A little gift for the rats

I suppose I should be grateful they didn’t leave it all over the park like some beaches I’ve seen this morning. Twitter is quivering with rage over the spoilt beauty spots around the country.

The bin above was one of the less disgusting ones but it was the easiest to photograph and I’m nothing if not lazy. This is a much better example of how ugly humanity can be when it thinks it can leave it’s shit behind for other people to sort out.

Looking at the rubbish in the above photo, I guess it says a lot about the type of people who eat KFC and drink out of cans. Animals, all of them!

But, returning to the noise in our street, I was amazed to discover it was just Gardener Dave with his hedge clipping machine.

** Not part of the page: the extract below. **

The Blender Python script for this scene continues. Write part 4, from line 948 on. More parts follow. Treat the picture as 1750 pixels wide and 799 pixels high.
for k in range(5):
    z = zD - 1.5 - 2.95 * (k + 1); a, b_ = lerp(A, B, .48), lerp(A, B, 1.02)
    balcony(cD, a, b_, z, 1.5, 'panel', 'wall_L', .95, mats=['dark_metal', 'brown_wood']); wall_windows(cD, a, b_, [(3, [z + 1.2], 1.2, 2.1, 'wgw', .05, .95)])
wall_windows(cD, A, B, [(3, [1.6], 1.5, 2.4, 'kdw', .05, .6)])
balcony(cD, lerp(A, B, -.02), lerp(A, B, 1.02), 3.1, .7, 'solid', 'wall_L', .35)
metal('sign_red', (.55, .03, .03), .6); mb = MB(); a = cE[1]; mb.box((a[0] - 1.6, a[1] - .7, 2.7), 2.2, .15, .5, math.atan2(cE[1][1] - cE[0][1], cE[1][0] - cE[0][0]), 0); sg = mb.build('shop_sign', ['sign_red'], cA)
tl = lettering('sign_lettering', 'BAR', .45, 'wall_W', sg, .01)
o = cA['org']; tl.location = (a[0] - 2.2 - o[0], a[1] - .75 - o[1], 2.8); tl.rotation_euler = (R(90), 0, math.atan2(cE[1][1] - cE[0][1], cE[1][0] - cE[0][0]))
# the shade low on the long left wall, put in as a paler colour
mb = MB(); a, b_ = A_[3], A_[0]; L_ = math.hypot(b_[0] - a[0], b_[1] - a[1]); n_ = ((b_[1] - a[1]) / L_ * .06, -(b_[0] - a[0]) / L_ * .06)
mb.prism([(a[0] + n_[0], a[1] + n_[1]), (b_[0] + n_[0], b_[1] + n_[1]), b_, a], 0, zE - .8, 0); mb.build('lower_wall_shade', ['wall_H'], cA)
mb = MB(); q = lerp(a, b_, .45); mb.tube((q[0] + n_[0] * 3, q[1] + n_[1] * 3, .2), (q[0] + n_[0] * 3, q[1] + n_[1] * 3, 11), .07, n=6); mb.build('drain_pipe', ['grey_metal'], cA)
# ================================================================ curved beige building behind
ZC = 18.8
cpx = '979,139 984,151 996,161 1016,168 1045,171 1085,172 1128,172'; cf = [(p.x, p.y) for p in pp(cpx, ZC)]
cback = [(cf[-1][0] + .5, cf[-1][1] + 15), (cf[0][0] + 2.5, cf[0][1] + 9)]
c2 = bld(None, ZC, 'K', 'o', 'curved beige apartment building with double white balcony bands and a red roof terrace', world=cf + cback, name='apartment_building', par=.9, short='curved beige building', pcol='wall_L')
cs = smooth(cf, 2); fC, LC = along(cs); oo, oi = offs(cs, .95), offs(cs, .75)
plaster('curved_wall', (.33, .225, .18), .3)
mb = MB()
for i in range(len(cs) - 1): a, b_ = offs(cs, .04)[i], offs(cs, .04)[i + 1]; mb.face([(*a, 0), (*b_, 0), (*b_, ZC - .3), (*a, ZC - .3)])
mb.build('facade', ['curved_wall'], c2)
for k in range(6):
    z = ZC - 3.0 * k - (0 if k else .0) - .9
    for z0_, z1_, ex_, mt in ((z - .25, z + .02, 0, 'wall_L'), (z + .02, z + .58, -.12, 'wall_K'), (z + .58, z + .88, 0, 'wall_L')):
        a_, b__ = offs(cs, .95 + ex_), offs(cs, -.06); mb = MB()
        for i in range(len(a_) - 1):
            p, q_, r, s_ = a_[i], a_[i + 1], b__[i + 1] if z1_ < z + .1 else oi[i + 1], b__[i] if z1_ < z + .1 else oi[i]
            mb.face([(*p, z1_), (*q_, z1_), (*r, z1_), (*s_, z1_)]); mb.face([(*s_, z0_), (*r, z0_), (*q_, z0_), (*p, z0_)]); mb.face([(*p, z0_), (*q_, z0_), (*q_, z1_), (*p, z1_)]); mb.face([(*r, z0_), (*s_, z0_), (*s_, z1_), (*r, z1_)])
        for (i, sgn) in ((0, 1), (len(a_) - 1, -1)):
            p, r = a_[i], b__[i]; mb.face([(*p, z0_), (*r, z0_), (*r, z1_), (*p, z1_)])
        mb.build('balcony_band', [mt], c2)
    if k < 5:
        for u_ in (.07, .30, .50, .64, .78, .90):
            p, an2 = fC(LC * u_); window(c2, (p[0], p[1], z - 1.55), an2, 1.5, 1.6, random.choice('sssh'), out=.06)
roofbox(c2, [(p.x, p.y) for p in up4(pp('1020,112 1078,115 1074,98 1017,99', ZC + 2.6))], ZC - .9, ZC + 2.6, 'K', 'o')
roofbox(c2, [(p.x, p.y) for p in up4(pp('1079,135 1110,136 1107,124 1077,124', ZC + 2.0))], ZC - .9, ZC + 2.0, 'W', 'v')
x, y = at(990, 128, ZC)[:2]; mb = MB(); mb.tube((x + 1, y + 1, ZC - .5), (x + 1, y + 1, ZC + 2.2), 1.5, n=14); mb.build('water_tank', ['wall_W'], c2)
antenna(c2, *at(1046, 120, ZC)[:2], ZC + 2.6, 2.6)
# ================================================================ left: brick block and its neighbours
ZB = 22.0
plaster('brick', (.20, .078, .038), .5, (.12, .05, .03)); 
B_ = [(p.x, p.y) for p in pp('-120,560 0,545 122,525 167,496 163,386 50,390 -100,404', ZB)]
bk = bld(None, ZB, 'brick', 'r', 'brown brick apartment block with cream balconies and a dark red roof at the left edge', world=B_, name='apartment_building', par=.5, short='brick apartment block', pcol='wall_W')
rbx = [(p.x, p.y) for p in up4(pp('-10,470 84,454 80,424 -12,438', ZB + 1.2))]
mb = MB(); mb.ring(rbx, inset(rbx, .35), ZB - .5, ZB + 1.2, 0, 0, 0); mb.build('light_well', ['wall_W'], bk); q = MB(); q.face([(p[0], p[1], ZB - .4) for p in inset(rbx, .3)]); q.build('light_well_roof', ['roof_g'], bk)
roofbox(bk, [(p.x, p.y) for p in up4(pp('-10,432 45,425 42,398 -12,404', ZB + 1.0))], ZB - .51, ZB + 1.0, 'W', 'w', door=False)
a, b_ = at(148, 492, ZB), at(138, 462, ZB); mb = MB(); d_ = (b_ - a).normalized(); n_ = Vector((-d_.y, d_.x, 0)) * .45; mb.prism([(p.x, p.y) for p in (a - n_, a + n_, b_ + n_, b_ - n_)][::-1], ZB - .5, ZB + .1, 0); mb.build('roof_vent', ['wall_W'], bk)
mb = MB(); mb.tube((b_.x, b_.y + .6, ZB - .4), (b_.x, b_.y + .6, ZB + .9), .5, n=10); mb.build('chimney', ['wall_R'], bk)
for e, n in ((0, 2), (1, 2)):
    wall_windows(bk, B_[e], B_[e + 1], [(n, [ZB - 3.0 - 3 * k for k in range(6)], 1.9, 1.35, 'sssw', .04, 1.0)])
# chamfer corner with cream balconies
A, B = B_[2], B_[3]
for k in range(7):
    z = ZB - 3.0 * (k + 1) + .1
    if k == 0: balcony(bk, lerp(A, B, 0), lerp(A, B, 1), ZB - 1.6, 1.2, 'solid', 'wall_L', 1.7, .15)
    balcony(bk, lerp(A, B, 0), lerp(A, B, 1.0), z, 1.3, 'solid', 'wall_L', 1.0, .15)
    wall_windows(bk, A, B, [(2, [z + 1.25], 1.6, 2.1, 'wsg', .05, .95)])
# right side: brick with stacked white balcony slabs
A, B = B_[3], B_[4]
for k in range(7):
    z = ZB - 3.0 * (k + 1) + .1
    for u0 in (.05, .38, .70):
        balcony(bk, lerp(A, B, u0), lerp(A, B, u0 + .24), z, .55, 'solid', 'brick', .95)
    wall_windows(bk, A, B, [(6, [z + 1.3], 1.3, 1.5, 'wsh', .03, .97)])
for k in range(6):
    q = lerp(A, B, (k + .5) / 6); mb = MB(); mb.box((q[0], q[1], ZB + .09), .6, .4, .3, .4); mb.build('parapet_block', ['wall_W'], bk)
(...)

I should say here that Gardener Dave loves his petrol driven machines. His favourite is the leaf blower. I think if pushed he’d admit he loves it more than his wife. And kids. He can’t wait to get his hands on it to give the garden a good blow. Whether it needs it or not.

It seems he has a love affair with the hedge clipping monstrosity as well. He was clipping the wisteria from the front of the house and had already trimmed the hedge between us and the Crazies. He then went down the back and gave the Mexican orange blossom a good going over. A regular Videl Sassoon he was.

As usual, once they’d finished, the garden looked beautiful. Now we can press on making it messy for the next fortnight so they can work their magic again.

Before they left, Dave was telling us that among his clients, our garden is the brightest and most colourful. We easily have the most flowers. The majority of his clients have box hedges and yew trees.

He also told us that ours is not the smallest he works. There’s one which is the size of our terrace and takes 40 minutes for him to do.

But, he told us something far more important than a report on other people’s gardens. One of his clients owns a stable on a farm. The horsey business is carried on by the wife while the husband has branched out into the special gin trade. Yes, another local gin distiller.

Thundry Hills it’s called and they are in Elstead, about a five minute drive from us.

Naturally I went online and bought a couple of bottles. A few hours later I received a text asking if I’d be around between 7-7:30pm so he could drop them off. And, true to his word, Paul turned up just before 7:30pm and left me two delightful bottles of his gin. Now that is good business.

PM stands for Pear and Mango, by the way.

Also, following yesterday’s post, Dawn recommended a Hampshire gin called Bombay Bramble which I might just have to buy. I’m thinking that we’re rapidly growing a massive gin collection and I wouldn’t want to miss out on another local one.

Also, today marked the 70th day since Lockdown started here in the UK.